A viagem 22 de Londres para Sidney começou com a matricula de uma equipa de 22 homens em 21 de Abril de 1891. William Turner, o mestre carpinteiro que estava no navio desde 13 de Julho de 1883, e fez oito viagens, deixou o navio para ser substituído por J Ohrnberg da Finlândia. Ao mesmo tempo Esplin, o despenseiro, voltou a retomar a sua função depois de ter estado ausente na viagem 21. Mais uma vez, havia oito AB’s, oito aprendizes e dois oficiais que integravam a tripulação do capitão Woodget. O aprendiz sénior ocupou o posto de 3º oficial, enquanto outro aprendiz tomou o trabalho de “moço das luzes”, responsável por manter as lanternas de bordo permanentemente atestadas e em bom funcionamento. Os contramestres e os mestres veleiros não integravam a tripulação havia uma série de viagens e a tendência continuou. O capitão Woodget tinha a opinião de que todos os marinheiros deveriam ser mestres veleiros, enquanto que os oficiais de quarto deveriam atuar como contramestres.

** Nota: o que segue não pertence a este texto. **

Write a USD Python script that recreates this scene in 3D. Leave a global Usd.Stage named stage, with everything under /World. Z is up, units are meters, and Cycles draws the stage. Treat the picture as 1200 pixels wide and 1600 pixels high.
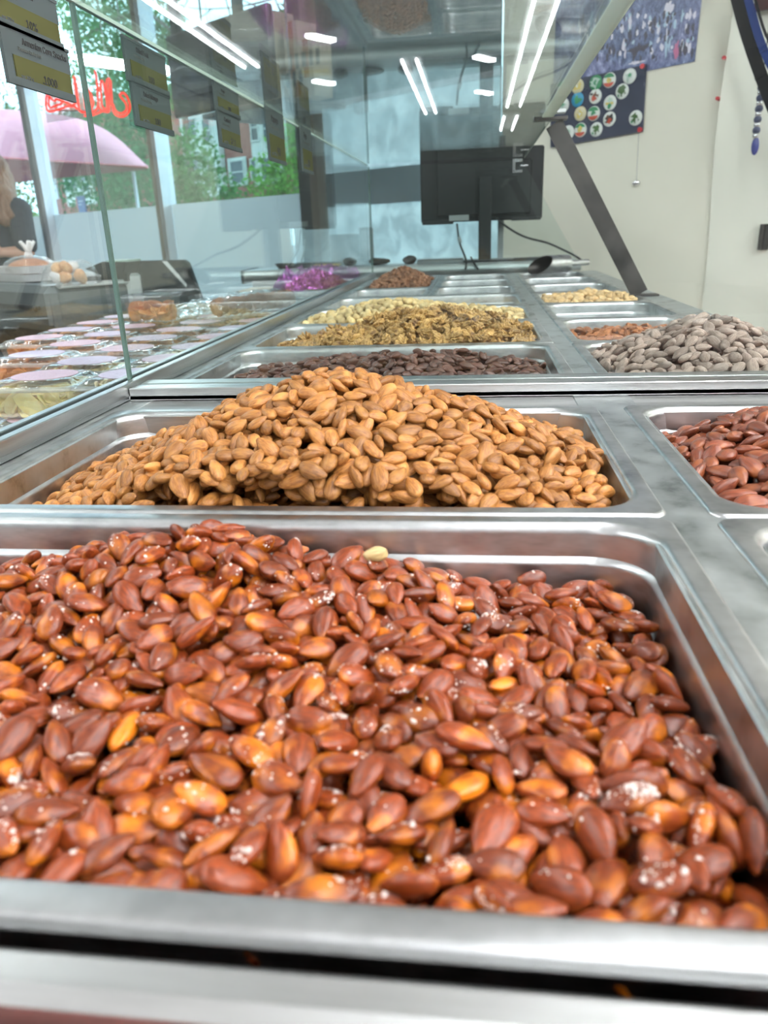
import math, numpy as np, trimesh, usdkit, meshkit
from pxr import Usd, UsdGeom, UsdLux, UsdShade, Gf, Sdf, Vt
from shapely.geometry import Polygon, LineString, Point, box as sbox
from shapely import affinity
import manifold3d as m3

# ------------------------------------------------------------------ stage, camera, light
stage = Usd.Stage.CreateInMemory()
UsdGeom.SetStageUpAxis(stage, 'Z'); UsdGeom.SetStageMetersPerUnit(stage, 1.0)
UsdGeom.Xform.Define(stage, '/World'); UsdGeom.Scope.Define(stage, '/World/Looks')
U = 0.18                      # the camera stands 18 cm above the counter deck
Z0 = 0.90                     # height of the deck
CAM = np.array([0, 0, Z0 + U])
PITCH, YAW, ROLL, FPX = 0.35846, 0.12843, -0.03827, 1174.34
def cam_axes():
    cy, sy = math.cos(YAW), math.sin(YAW)
    f = np.array([-sy * math.cos(PITCH), cy * math.cos(PITCH), -math.sin(PITCH)])
    r = np.array([cy, sy, 0]); u = np.cross(r, f)
    c, s = math.cos(ROLL), math.sin(ROLL)
    return c * r + s * u, -s * r + c * u, f
CR, CU, CF = cam_axes()
camera = UsdGeom.Camera.Define(stage, '/World/camera')
camera.CreateHorizontalApertureAttr(24.0); camera.CreateVerticalApertureAttr(32.0)
camera.CreateFocalLengthAttr(24.0 * FPX / 1200)
camera.CreateClippingRangeAttr((0.01, 1000.0))
camera.CreateFStopAttr(8.0); camera.CreateFocusDistanceAttr(0.80)
camera.CreateExposureAttr(0.45)
M = np.eye(4); M[:3, 0], M[:3, 1], M[:3, 2], M[:3, 3] = CR, CU, -CF, CAM
camera.AddTransformOp().Set(Gf.Matrix4d(M.T.tolist()))
dome = UsdLux.DomeLight.Define(stage, '/World/sky')
dome.CreateIntensityAttr(1.1); dome.CreateColorAttr(Gf.Vec3f(0.60, 0.88, 1.06))
TUBE_POWER = 42.0

def ray(px, py):
    return CF + (px - 600) / FPX * CR - (py - 800) / FPX * CU
def G(px, py, z=0.0):                     # the point of the level z (above the deck) seen at a pixel
    d = ray(px, py); return CAM + d * ((z + Z0 - CAM[2]) / d[2])
def Y(px, py, y):                         # the point at depth y seen at a pixel
    d = ray(px, py); return CAM + d * (y / d[1])
def project(p):
    d = np.asarray(p, float) - CAM; z = d @ CF
    return 600 + FPX * (d @ CR) / z, 800 - FPX * (d @ CU) / z

# the shop's own grid is turned 35 degrees against the counter: e runs along the front wall to the right, m goes into the wall
TH = math.radians(-35.0)
e = np.array([math.cos(TH), math.sin(TH), 0]); m_ = np.array([-math.sin(TH), math.cos(TH), 0])
P0 = np.array([0.324, 4.05, 0.0])
def W(s, d, z):                           # s along the front wall, d metres in front of it, z above the floor
    return P0 + s * e - d * m_ + np.array([0, 0, z])
def on_wall(px, py, d=0.0):               # (s, z) where a pixel's ray meets the plane d in front of the wall
    k = ray(px, py); t = ((P0 - d * m_ - CAM) @ m_) / (k @ m_)
    q = CAM + t * k
    return float((q - P0) @ e), float(q[2])

# ------------------------------------------------------------------ helpers
taken = {}
def numbered(parent, name):
    k = (parent, name); n = taken.get(k, 0); taken[k] = n + 1
    return name if n == 0 else f'{name}_{n:03d}'
def path_of(parent): return '/World' if parent is None else str(parent.GetPath())
def tag(o, label=None, cat=None, group=None, kind=None):
    for k, v in (('label', label), ('category', cat), ('group', group), ('kind', kind)):
        if v: o.SetCustomDataByKey(k, v)
    return o
LOOK = {}
def mat(name, nodes, links, surface):
    LOOK[name] = usdkit.material(stage, '/World/Looks/' + name, nodes, links, surface=surface); return name
def obj(name, mesh, m, parent=None, smooth=30, label=None):
    if isinstance(mesh, list): mesh = trimesh.util.concatenate(mesh)
    if parent is not None:
        o = origins.get('/'.join(str(parent.GetPath()).split('/')[:3]))
        if o is not None and np.abs(o[0]).max() > 0:
            v, f, _ = meshkit.arrays(mesh, False); mesh = trimesh.Trimesh(v - o[0], f, process=False)
    pp = path_of(parent)
    p = usdkit.mesh(stage, pp + '/' + numbered(pp, name), mesh, LOOK[m], smooth=smooth).GetPrim()
    if label: tag(p, label)
    return p
origins = {}
def thing(name, label, cat, loc=(0, 0, 0), rz=0.0, group=None, kind=None, world=True):
    """an Xform at the thing's base. world=True: its parts' meshes are given in world coordinates (no turn)."""
    x = UsdGeom.Xform.Define(stage, '/World/' + numbered('/World', name))
    x.AddTranslateOp().Set(Gf.Vec3d(*map(float, loc)))
    if rz: x.AddRotateZOp().Set(math.degrees(rz))
    o = x.GetPrim(); tag(o, label, cat, group, kind)
    origins[str(o.GetPath())] = (np.array(loc, float) if world and not rz else np.zeros(3),)
    return o
def struct(name, mesh, m, label, cat=None, smooth=30):
    o = obj(name, mesh, m, None, smooth); tag(o, label, cat, kind='structure'); return o
def dup(root, loc, rz=0.0, label=None, group=None):
    was = root.GetCustomData()
    x = UsdGeom.Xform.Define(stage, '/World/' + numbered('/World', root.GetName().rstrip('0123456789').rstrip('_')))
    o = x.GetPrim(); o.GetReferences().AddInternalReference(root.GetPath()); o.SetInstanceable(True)
    UsdGeom.XformCommonAPI(o)
    x.ClearXformOpOrder(); x.AddTranslateOp().Set(Gf.Vec3d(*map(float, loc)))
    if rz: x.AddRotateZOp().Set(math.degrees(rz))
    tag(o, label or was['label'], was['category'], group or was.get('group')); return o

def box(x0, x1, y0, y1, z0, z1, b=0.0):
    """a box, its edges chamfered by b"""
    if b <= 0:
        t = trimesh.creation.box((x1 - x0, y1 - y0, z1 - z0)); t.apply_translation(((x0 + x1) / 2, (y0 + y1) / 2, (z0 + z1) / 2)); return t
    pts = []
    for sx, X in ((1, x0), (-1, x1)):
        for sy, Yv in ((1, y0), (-1, y1)):
            for sz, Z in ((1, z0), (-1, z1)):
                pts += [(X + sx * b, Yv + sy * b, Z), (X + sx * b, Yv, Z + sz * b), (X, Yv + sy * b, Z + sz * b)]
    return trimesh.convex.convex_hull(np.array(pts))
def bar(p, q, w, h, up=(0, 0, 1)):
    """a rectangular bar from p to q, w across, h in the direction of up"""
    p, q = np.array(p, float), np.array(q, float); d = q - p; L = np.linalg.norm(d); d /= L
    s = np.cross(d, up); s /= np.linalg.norm(s); u = np.cross(s, d)
    t = trimesh.creation.box((L, w, h)); T = np.eye(4); T[:3, 0], T[:3, 1], T[:3, 2], T[:3, 3] = d, s, u, (p + q) / 2
    t.apply_transform(T); return t
def cyl(p, q, r, n=16):
    return trimesh.creation.cylinder(radius=r, segment=np.array([p, q], float), sections=n)
def tube(points, r, n=8, closed=False):
    P = np.array(points, float); k = len(P)
    T = (np.roll(P, -1, 0) - np.roll(P, 1, 0)) if closed else np.gradient(P, axis=0)
    T /= np.maximum(np.linalg.norm(T, axis=1, keepdims=True), 1e-9)
    nrm = np.cross(T[0], [0.13, 0.31, 0.94]); nrm /= np.linalg.norm(nrm)
    r = np.full(k, r) if np.ndim(r) == 0 else np.asarray(r); V = []
    for i in range(k):
        nrm = nrm - T[i] * (nrm @ T[i]); nrm /= np.linalg.norm(nrm); b = np.cross(T[i], nrm)
        a = np.arange(n) * 2 * np.pi / n
        V.append(P[i] + r[i] * (np.cos(a)[:, None] * nrm + np.sin(a)[:, None] * b))
    V = np.vstack(V); F = []
    for i in range(k if closed else k - 1):
        j = (i + 1) % k
        for c in range(n):
            d = (c + 1) % n
            F += [(i * n + c, j * n + d, j * n + c), (i * n + c, i * n + d, j * n + d)]
    if not closed:
        V = np.vstack([V, P[0], P[-1]])
        for c in range(n):
            d = (c + 1) % n
            F += [(k * n, d, c), (k * n + 1, (k - 1) * n + c, (k - 1) * n + d)]
    t = trimesh.Trimesh(V, np.array(F), process=False); 
    if t.volume < 0: t.invert()
    return t
def spline(pts, n=40):
    P = np.array(pts, float); t = np.linspace(0, 1, len(P))
    from scipy.interpolate import CubicSpline
    return CubicSpline(t, P)(np.linspace(0, 1, n))
def prism(poly, h):
    gs = getattr(poly, 'geoms', [poly])
    return trimesh.util.concatenate([trimesh.creation.extrude_polygon(g, h, engine='earcut') for g in gs])
def moved(t, d): t = t.copy(); t.apply_translation(d); return t
def turned(t, a, axis=(0, 0, 1), at=(0, 0, 0)):
    t = t.copy(); t.apply_transform(trimesh.transformations.rotation_matrix(a, axis, at)); return t
def rrect(x0, x1, y0, y1, r, n=8):
    out = []
    for cx, cy, a0 in ((x1 - r, y1 - r, 0), (x0 + r, y1 - r, 90), (x0 + r, y0 + r, 180), (x1 - r, y0 + r, 270)):
        for k in range(n + 1):
            a = math.radians(a0 + 90 * k / n); out.append((cx + r * math.cos(a), cy + r * math.sin(a)))
    return np.array(out)
def loft(loops, cap_first=False, cap_last=False):
    """loops: list of (n x 3) closed curves with equal counts"""
    n = len(loops[0]); V = np.vstack(loops); F = []
    for i in range(len(loops) - 1):
        for c in range(n):
            d = (c + 1) % n
            F += [(i * n + c, i * n + d, (i + 1) * n + d), (i * n + c, (i + 1) * n + d, (i + 1) * n + c)]
    for do, i, flip in ((cap_first, 0, True), (cap_last, len(loops) - 1, False)):
        if do:
            k = len(V); V = np.vstack([V, loops[i].mean(0)])
            for c in range(n):
                d = (c + 1) % n
                F.append((k, i * n + d, i * n + c) if flip else (k, i * n + c, i * n + d))
    return trimesh.Trimesh(V, np.array(F), process=False)
def at_z(xy, z): return np.column_stack([xy, np.full(len(xy), z)])
def to_world(t, s, d, z):                       # a mesh in wall axes (x along e, y into the wall, z up) set at W(s, d, z)
    t = t.copy(); T = np.eye(4); T[:3, 0], T[:3, 1], T[:3, 3] = e, m_, W(s, d, z); t.apply_transform(T); return t
def hullball(a, ra, b, rb, n=16):
    s = lambda c, r: m3.Manifold.sphere(r, n).translate([float(x) for x in c])
    return m3.Manifold.batch_hull([s(a, ra), s(b, rb)])
def body_of(bones, edge=0.012, it=8):
    m = m3.Manifold.batch_boolean([hullball(*b) for b in bones], m3.OpType.Add).refine_to_length(edge).to_mesh()
    t = trimesh.Trimesh(m.vert_properties[:, :3], m.tri_verts, process=True)
    trimesh.smoothing.filter_taubin(t, iterations=it); return t
def text_on(text, h, bold=False, depth=0.0006): return meshkit.text_mesh(text, h, depth, bold)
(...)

Alojamentos dos marinheiros na caso doconvés da proa2.png

Alojamentos dos marinheiros na caso doconvés da proa1.png  

Dois aspetos do alojamento dos marinheiros na casa do convés da proa. A exiguidade do alojamento era normalmente esta: 12 beliches, uma mesa para refeições e como assento as caixas dos pertences dos marinheiros. Mas diga-se de passagem que os alojamentos do capitão, dos oficiais e dos aprendizes também não eram nada do outro mundo. Não eram cruzeiros de luxo. E as viagens duravam muito tempo.

 

Largando de Londres para Sidney em 23 de Abril de 1891,o “Cutty Sark” fez a passagem de Dover para Portland em 24 horas. Com esse excelente começo, atravessou o Equador no dia 20 de Maio, mas os ventos inconstantes para o resto da viagem resultaram em ter levado 79 dias para chegar ao seu destino. Mas, mesmo sendo um tempo lento pelos padrões do “Cutty Sark” ainda conseguiu vencer o resto da frota de lã que foi para a Austrália nesse ano. O ponto de interesse mais notável durante a viagem ocorreu em 28 de Junho, quando o navio estava na zona dos “Roaring Forties” entre os paralelos 40o e 50o Sul. O registo do Diário de Bordo do capitão Woodget assinala que, durante o “quarto das emendas” (das 08:00 ás12:00), estando a navegar num mar bastante agitado, ele viu a maior onda que já havia visto em toda a sua vida, a rolar sobre a popa.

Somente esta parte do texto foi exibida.